Park-NET: identifying Urban parks using multi-source spatial data and Geo-AI
Summary
Public urban green spaces (PUGSs) are a vital part of cities. They have a positive influence on the ecosystem and the well-being of local citizens. This is widely recognizable now with the United Nations (UN) mentioning public urban green spaces accessibility in their Sustainable Development Goals (SDG). To make the most of PUGSs, create them, and manage them sustainably we need to understand them and their spatial and temporal characteristics better. There is also a need for more accessible and cheaper PUGSs datasets so that officials and locals can use that in designing more sustainable neighbourhoods and cities.
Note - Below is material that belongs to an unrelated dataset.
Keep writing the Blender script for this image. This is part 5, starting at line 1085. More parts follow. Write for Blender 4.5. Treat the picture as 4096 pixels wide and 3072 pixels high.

While spatial PUGSs data for some cities are available in land use dataset, these are often inaccessible to outside researchers, and not updated frequently. Hence there are methodological limitations on how PUGS can be created more efficiently for a wider usage. Deep learning methods with the usage of satellite images are a great way to achieve that because they can capture geometric patterns of land cover types using freely available satellite images of moderate spatial and temporal resolution. This study evaluates two convolutional network architectures, U-Net and U-Net with a ResNet-34 encoder, for semantic segmentation of PUGSs at a metropolitan level from multiple cities worldwide. Open-source data, mainly Sentinel and ground truth data about PUGSs from various open data portals are used as an input data. The chosen best model had an average test Intersection over Union (IoU) of 0,5610, and average test F1 score of 0,64515 across two external cities, which is a moderate to good performance of the deep learning model in detecting PUGSs. It shows that this approach is promising to create reliable, new PUGSs datasets that can help officials in urban planning.